Dataset excerpt.

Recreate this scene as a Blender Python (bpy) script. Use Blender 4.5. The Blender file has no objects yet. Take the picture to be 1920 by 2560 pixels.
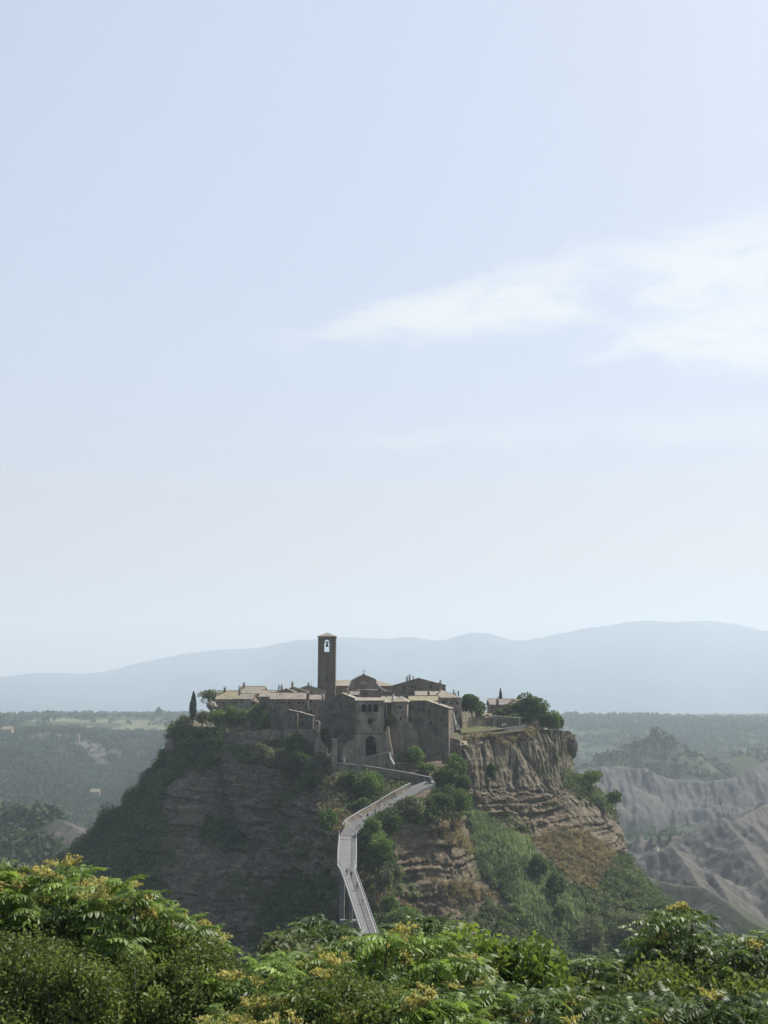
import bpy, math, random
import numpy as np
from mathutils import Vector
random.seed(7)
RNG = np.random.default_rng(11)
R = math.radians
scene = bpy.context.scene
COL = scene.collection
# ------------------------------------------------------------------ camera
F = 2600.0
TH = math.atan(470 / F)
CT, ST = math.cos(TH), math.sin(TH)
cam = bpy.data.cameras.new('camera')
cam.sensor_fit = 'VERTICAL'; cam.sensor_height = 36.0
cam.lens = 36.0 * F / 2560; cam.clip_start = 0.1; cam.clip_end = 40000
camo = bpy.data.objects.new('camera', cam); COL.objects.link(camo)
camo.rotation_euler = (R(90) + TH, 0, 0)
scene.camera = camo

def at(px, py, Y):
    """world point seen at photo pixel (px,py), Y metres ahead"""
    v = (1280 - py) / F
    s = Y / (CT - v * ST)
    return Vector(((px - 960) / F * s, Y, (ST + v * CT) * s))
def A(px, py, Y): return np.array(at(px, py, Y))
def proj(P):
    d = P[..., 1] * CT + P[..., 2] * ST
    h = -P[..., 1] * ST + P[..., 2] * CT
    return 960 + F * P[..., 0] / d, 1280 - F * h / d
def zof(py, Y): return at(960, py, Y).z

# ------------------------------------------------------------------ numpy noise
def _h(i, j, k, s):
    n = (i * 374761393 + j * 668265263 + k * 2147483647 + s * 1274126177) & 0xffffffff
    n = ((n ^ (n >> 13)) * 1274126177) & 0xffffffff
    return ((n ^ (n >> 16)) & 0xffff) / 65535.0
def vnoise(x, y, z, s=0):
    x, y, z = np.broadcast_arrays(np.asarray(x, float), np.asarray(y, float), np.asarray(z, float))
    i, j, k = np.floor(x).astype(np.int64), np.floor(y).astype(np.int64), np.floor(z).astype(np.int64)
    fx, fy, fz = x - i, y - j, z - k
    fx, fy, fz = [t * t * (3 - 2 * t) for t in (fx, fy, fz)]
    o = 0
    for a in (0, 1):
        for b in (0, 1):
            for c in (0, 1):
                w = (fx if a else 1 - fx) * (fy if b else 1 - fy) * (fz if c else 1 - fz)
                o = o + w * _h(i + a, j + b, k + c, s)
    return o * 2 - 1
def fbm(x, y, z, s=0, o=4):
    t = 0; a = .5
    for q in range(o):
        t = t + a * vnoise(x * 2**q, y * 2**q, z * 2**q, s + q); a *= .5
    return t
def sstep(a, b, x):
    t = np.clip((x - a) / (b - a), 0, 1); return t * t * (3 - 2 * t)

# ------------------------------------------------------------------ objects
def tag(o, label=None, cat=None, group=None, kind=None):
    if label: o['label'] = label
    if cat: o['category'] = cat
    if group: o['group'] = group
    if kind: o['kind'] = kind
    return o
def empty(name, loc, label, cat, group=None):
    o = bpy.data.objects.new(name, None); COL.objects.link(o)
    o.location = loc; o.empty_display_size = .5
    o['_l'] = 1; del o['_l']
    return tag(o, label, cat, group)
def link(name, me, mat, parent=None):
    o = bpy.data.objects.new(name, me); COL.objects.link(o)
    if mat is not None:
        for m in (mat if isinstance(mat, (list, tuple)) else [mat]): me.materials.append(m)
    if parent is not None:
        o.parent = parent
        g = parent; loc = Vector((0, 0, 0))
        while g is not None: loc += g.location; g = g.parent
        o.location = -loc            # geometry is given in world space
    return o
def npmesh(name, V, Fc, mat, parent=None, tint=None, smooth=False, attrs=None, midx=None):
    """V (n,3); Fc (m,4) or (m,3) int"""
    V = np.asarray(V, np.float32); Fc = np.asarray(Fc, np.int32)
    if parent is not None:
        g = parent; loc = np.zeros(3)
        while g is not None: loc += np.array(g.location); g = g.parent
        V = V - loc.astype(np.float32)
    me = bpy.data.meshes.new(name)
    me.vertices.add(len(V)); me.vertices.foreach_set('co', V.ravel())
    k = Fc.shape[1]
    me.loops.add(Fc.size); me.loops.foreach_set('vertex_index', Fc.ravel())
    me.polygons.add(len(Fc))
    me.polygons.foreach_set('loop_start', np.arange(0, Fc.size, k, dtype=np.int32))
    me.polygons.foreach_set('loop_total', np.full(len(Fc), k, np.int32))
    if midx is not None: me.polygons.foreach_set('material_index', np.asarray(midx, np.int32))
    me.update(calc_edges=True)
    if smooth: me.polygons.foreach_set('use_smooth', np.ones(len(Fc), bool))
    if tint is not None:
        a = me.attributes.new('tint', 'FLOAT', 'POINT'); a.data.foreach_set('value', np.asarray(tint, np.float32))
    for n, v in (attrs or {}).items():
        a = me.attributes.new(n, 'FLOAT', 'POINT'); a.data.foreach_set('value', np.asarray(v, np.float32).ravel())
    o = bpy.data.objects.new(name, me); COL.objects.link(o)
    for m in (mat if isinstance(mat, (list, tuple)) else [mat]): me.materials.append(m)
    if parent is not None: o.parent = parent
    return o
class MB:
    def __init__(s): s.v = []; s.f = []
    def poly(s, pts, faces):
        b = len(s.v); s.v += [tuple(p) for p in pts]; s.f += [tuple(b + i for i in f) for f in faces]
    def hexa(s, p):      # 4 bottom ring + 4 top ring
        s.poly(p, [(0, 3, 2, 1), (4, 5, 6, 7), (0, 1, 5, 4), (1, 2, 6, 5), (2, 3, 7, 6), (3, 0, 4, 7)])
    def box(s, c, sx, sy, sz, rot=0):
        U = Vector((math.cos(rot), math.sin(rot), 0)); W = Vector((-math.sin(rot), math.cos(rot), 0)); Z = Vector((0, 0, 1)); c = Vector(c)
        ring = [(-1, -1), (1, -1), (1, 1), (-1, 1)]
        s.hexa([c + U * a * sx / 2 + W * b * sy / 2 + Z * (-sz / 2) for a, b in ring] + [c + U * a * sx / 2 + W * b * sy / 2 + Z * sz / 2 for a, b in ring])
    def slab(s, q, t):   # quad extruded downwards
        q = [Vector(p) for p in q]; n = (q[1] - q[0]).cross(q[2] - q[0]).normalized()
        if n.z < 0: q = q[::-1]; n = -n
        s.hexa([p - n * t for p in q] + q)
    def tri(s, q, t):
        q = [Vector(p) for p in q]; n = (q[1] - q[0]).cross(q[2] - q[0]).normalized()
        if n.z < 0: q = q[::-1]; n = -n
        s.poly([p - n * t for p in q] + q, [(2, 1, 0), (3, 4, 5), (0, 1, 4, 3), (1, 2, 5, 4), (2, 0, 3, 5)])
    def prism(s, out, D):   # outline extruded along D
        n = len(out); D = Vector(D); out = [Vector(p) for p in out]
        s.poly(out + [p + D for p in out], [tuple(range(n)), tuple(range(2 * n - 1, n - 1, -1))] + [(i, i + n, (i + 1) % n + n, (i + 1) % n) for i in range(n)])
    def tube(s, pts, rad, n=6):
        pts = [Vector(p) for p in pts]
        if not isinstance(rad, (list, tuple)): rad = [rad] * len(pts)
        b = len(s.v)
        for i, p in enumerate(pts):
            d = (pts[min(i + 1, len(pts) - 1)] - pts[max(i - 1, 0)]).normalized()
            a = d.cross(Vector((0, 0, 1)) if abs(d.z) < .9 else Vector((1, 0, 0))).normalized(); c = d.cross(a)
            for k in range(n):
                t = 2 * math.pi * k / n
                s.v.append(tuple(p + (a * math.cos(t) + c * math.sin(t)) * rad[i]))
        for i in range(len(pts) - 1):
            for k in range(n):
                s.f.append((b + i * n + k, b + i * n + (k + 1) % n, b + (i + 1) * n + (k + 1) % n, b + (i + 1) * n + k))
        s.f.append(tuple(b + k for k in range(n))[::-1]); e = b + (len(pts) - 1) * n
        s.f.append(tuple(e + k for k in range(n)))
    def lathe(s, c, prof, n=12):
        b = len(s.v)
        for r, z in prof:
            for k in range(n):
                t = 2 * math.pi * k / n; s.v.append((c[0] + r * math.cos(t), c[1] + r * math.sin(t), c[2] + z))
        for i in range(len(prof) - 1):
            for k in range(n):
                s.f.append((b + i * n + k, b + i * n + (k + 1) % n, b + (i + 1) * n + (k + 1) % n, b + (i + 1) * n + k))
    def build(s, name, mat, parent=None, smooth=False):
        me = bpy.data.meshes.new(name); me.from_pydata(s.v, [], s.f); me.validate(); me.update()
        if smooth: me.polygons.foreach_set('use_smooth', np.ones(len(me.polygons), bool))
        import bmesh
        bm = bmesh.new(); bm.from_mesh(me); bmesh.ops.recalc_face_normals(bm, faces=bm.faces); bm.to_mesh(me); bm.free()
        return link(name, me, mat, parent)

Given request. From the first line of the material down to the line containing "scene.camera = camo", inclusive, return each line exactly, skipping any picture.

Exercise output.
Recreate this scene as a Blender Python (bpy) script. Use Blender 4.5. The Blender file has no objects yet. Take the picture to be 1920 by 2560 pixels.
import bpy, math, random
import numpy as np
from mathutils import Vector
random.seed(7)
RNG = np.random.default_rng(11)
R = math.radians
scene = bpy.context.scene
COL = scene.collection
# ------------------------------------------------------------------ camera
F = 2600.0
TH = math.atan(470 / F)
CT, ST = math.cos(TH), math.sin(TH)
cam = bpy.data.cameras.new('camera')
cam.sensor_fit = 'VERTICAL'; cam.sensor_height = 36.0
cam.lens = 36.0 * F / 2560; cam.clip_start = 0.1; cam.clip_end = 40000
camo = bpy.data.objects.new('camera', cam); COL.objects.link(camo)
camo.rotation_euler = (R(90) + TH, 0, 0)
scene.camera = camo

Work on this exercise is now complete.